10. The backlight apparatus according to claim 9, wherein the drive condition changing section sets a lower upper-limit value when greater power consumption is estimated.

11. The backlight apparatus according to claim 1, further comprising:

a motion detection section that detects the amount of motion in an image in each of a plurality of image display areas corresponding to the plurality of light emitting areas; and

a motion amount reduction section that reduces the detected amount of motion according to a reduction coefficient, wherein:

the drive condition designating section determines a drive condition to designate for each of the plurality of light emitting areas based on the reduced amount of motion; and

the drive condition changing section sets the reduction coefficient to use to reduce the detected amount of motion, on a variable basis, in accordance with change of estimated power consumption.

12. The backlight apparatus according to claim 11, wherein the drive condition changing section sets a higher reduction coefficient when greater power consumption is estimated.

13. The backlight apparatus according to claim 1, wherein the power estimation section estimated power consumption in each of the plurality of light emitting areas and calculates the power consumption of the light emitting section from estimated power consumption.

14. The backlight apparatus according to claim 13, wherein:

the drive condition designating section determines the duty and peak value for each of the plurality of light emitting areas; and

the power estimation section estimates power consumption in each of a plurality of light emitting areas based on a product of the determined duty and peak value.

15. The backlight apparatus according to claim 13, further comprising a light adjustment section that calculates a light adjustment value for each of the plurality of light emitting areas,

wherein the power estimation section estimates the calculated light adjustment value as power consumption in each of the plurality of light emitting areas.

16. The backlight apparatus according to claim 15, wherein:

the drive condition designating section determines a peak value to designate for each of the plurality of light emitting areas; and

the power estimation section corrects the calculated power consumption of the light emitting section based on the determined peak value.

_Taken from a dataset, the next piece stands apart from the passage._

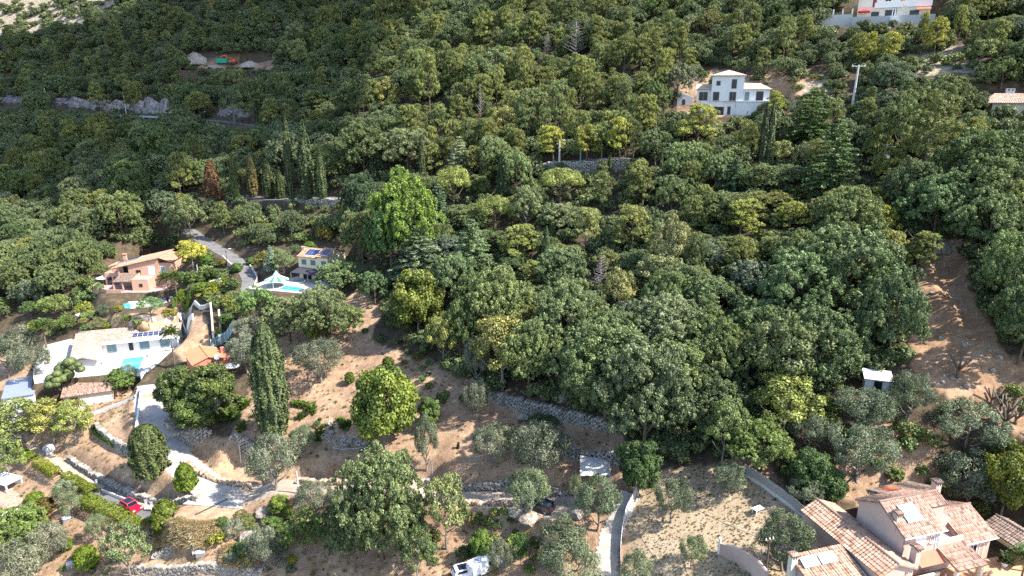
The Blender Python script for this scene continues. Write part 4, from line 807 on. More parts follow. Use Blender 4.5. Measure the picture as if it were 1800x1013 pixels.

17. The backlight apparatus according to claim 15, wherein:

the drive condition designating section determines the peak value to designate for each of the plurality of light emitting areas; and

the power estimation section corrects the estimated power consumption in each of the plurality of light emitting areas based on the determined peak value.

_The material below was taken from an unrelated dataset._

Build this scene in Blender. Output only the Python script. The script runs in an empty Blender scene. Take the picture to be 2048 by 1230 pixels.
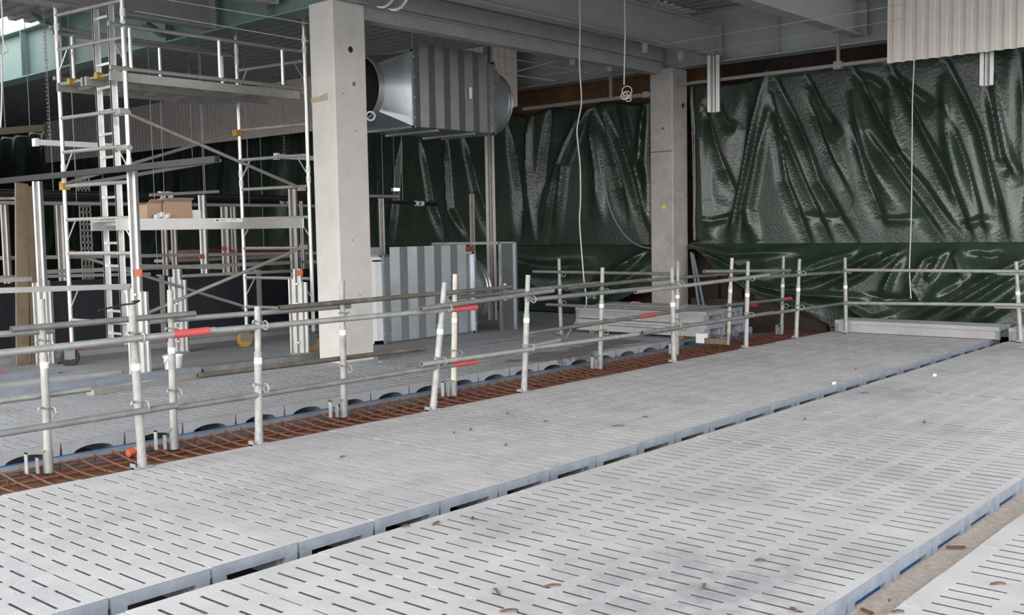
import bpy, bmesh, math, random
from math import sin, cos, pi, radians, sqrt, exp, atan2
from mathutils import Vector, Matrix
random.seed(7)
S = bpy.context.scene
COL = S.collection

# ------------------------------------------------------------------ camera
CH = 1.536
FPX, YAW, PITCH, ROLL = 2096.37, 0.715767, 0.073847, -0.0178523
_fw = Vector((cos(YAW)*cos(PITCH), sin(YAW)*cos(PITCH), -sin(PITCH)))
_r = _fw.cross(Vector((0, 0, 1))).normalized()
_u = _r.cross(_fw)
_r2 = _r*cos(ROLL) + _u*sin(ROLL)
_u2 = -_r*sin(ROLL) + _u*cos(ROLL)
cam_d = bpy.data.cameras.new('camera')
cam_d.sensor_width = 36.0
cam_d.lens = FPX/2048*36.0
cam_d.clip_start = 0.05
cam_d.clip_end = 300
cam = bpy.data.objects.new('camera', cam_d)
COL.objects.link(cam)
cam.matrix_world = Matrix(((_r2.x, _u2.x, -_fw.x, 0), (_r2.y, _u2.y, -_fw.y, 0), (_r2.z, _u2.z, -_fw.z, CH), (0, 0, 0, 1)))
S.camera = cam

def at(px, py, ax, v):
    """the point where the sight line through a photo pixel meets the plane x / y / z = v (metres)"""
    d = _r2*((px-1024)/FPX) - _u2*((py-615)/FPX) + _fw
    o = Vector((0, 0, CH))
    i = 'xyz'.index(ax)
    return o + d*((v-o[i])/d[i])

# ------------------------------------------------------------------ sky, exposure
W = bpy.data.worlds.new('overcast_sky')
S.world = W
W.use_nodes = True
nt = W.node_tree
nt.nodes.clear()
o_ = nt.nodes.new('ShaderNodeOutputWorld')
bg = nt.nodes.new('ShaderNodeBackground')
tc = nt.nodes.new('ShaderNodeTexCoord')
sep = nt.nodes.new('ShaderNodeSeparateXYZ')
nt.links.new(tc.outputs['Generated'], sep.inputs[0])
ramp = nt.nodes.new('ShaderNodeValToRGB')
mr = nt.nodes.new('ShaderNodeMapRange')
mr.inputs[1].default_value = -1
mr.inputs[2].default_value = 1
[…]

18. The backlight apparatus according to claim 15, further comprising a motion detection section that detects the amount of motion in an image in each of the plurality of image display areas corresponding to the plurality of light emitting areas,

wherein the power estimation section corrects the calculated power consumption of the light emitting section based on the detected amount of motion.

19. The backlight apparatus according to claim 15, further comprising a motion detection section that detects the amount of motion in an image in each of the plurality of image display areas corresponding to the plurality of light emitting areas,

wherein the power estimation section corrects the estimate power consumption of each of the plurality of light emitting areas based on the detected amount of motion.

20. A display apparatus comprising:

the backlight apparatus of claim 1; and

a light modulation section that displays an image by modulating an illuminating light from the plurality of light emitting areas in accordance with an image signal.